Artikel Linda Christanty, “Operasi Lanun“, hari ini di Kompas bikin saya tercerahkan. Artinya saya kurang wawasan. Rupanya kata “lanun” berasal dari suku Lanun, Mindanao, yang menjadi bajak laut. Linda juga merujuk buku yang belum pernah saya dengar, ditulis oleh seorang bajak laut dan petualang, William Dampier, terbit pertama 1697.
Lanun? Masihkah kata ini ada dalam berita media? Apakah guru-guru bahasa Indonesia masih mengenalnya?
Untuk media masih. Pernah menyebut, maksud saya. Misalnya Go Riau, Republika, dan Antaranews. Tentu, di balik istilah tertentu ada pro-kontra, seperti ditulis oleh Republika.
Saya ingat ketika dulu, sebagai reporter, mewawancarai Panglima Armada Barat TNI AL secara khusus. Saya menanya ihwal lanun dan perompak di Selat Malaka. Pak Laksamana terhenyak, menatap saya, “Usia Anda berapa, kok masih tahu istilah lanun?” Gantian saya yang heran, bukankah istilah itu ada dalam pelbagai cerita?

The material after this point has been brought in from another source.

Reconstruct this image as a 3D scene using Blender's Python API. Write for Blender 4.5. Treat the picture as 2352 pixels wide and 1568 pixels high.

Dulu setahu saya, bajak laut itu ada dua macam, yakni perompak dan lanun. Perompak lebih mengutamakan operasi di laut. Sedangkan lanun datang dari laut menyerang darat, menjarah dan menculik, lalu kembali ke laut. Dalam imajinasi saya, di laut mereka juga punya lawan, bila perlu merompak juga, bahkan mungkin menggasak bajak laut lain.
Benarkah begitu? Saya malah lupa, jangan-jangan pengartian saya tadi terbalik. Maklum faktor U. Maaf. Lagi pula, ya itu tadi, jarang jadi berita.
Perihal bajak laut, sila baca posting di blog Tengku Puteh.
2 Comments
Bajak laut, perompak, dan lanun, sejak dahulu saya mengira sama saja. Pokoknya penjahat yang “bekerjanya” di laut dengan kekerasan, perampok di lautan. Ternyata beda2.
Waktu itu Pak Panglima juga membedakan perompak dan lanun.